Bias error comparison for plane-wave acoustic intensity using cross-spectral and phase-and-amplitude-gradient-estimator methods

Abstract

Acoustic vector intensity relies on the product of the acoustic pressure and particle velocity. The particle velocity is typically approximated via Euler’s equation using the gradient of the complex pressure across closely spaced microphones, which is traditionally found using the cross-spectral density. In contrast, the phase-and-amplitude-gradient-estimator (PAGE) method [Thomas et al., J. Acoust. Soc. Am., 137, 3366-3376 (2015)] relies on gradients of pressure magnitude and phase. For a broadband source this allows for the phase to be unwrapped, which extends the usable bandwidth of the intensity calculation well above the spatial Nyquist frequency.
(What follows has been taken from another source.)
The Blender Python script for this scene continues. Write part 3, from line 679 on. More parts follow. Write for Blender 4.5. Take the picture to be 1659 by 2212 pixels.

The benefits of the PAGE method are evident in plane wave tube measurements in which microphones spaced 90 cm apart yield accurate intensity values at frequencies at least ten times the spatial Nyquist frequency. This represents an increase in bandwidth of 30 times over the traditional method. The bias errors for the traditional method for calculating acoustic intensity are reviewed and compared with the bias errors for the PAGE method for the case of both two and three microphone intensity probes in a plane-wave tube environment. [Work supported by the National Science Foundation.]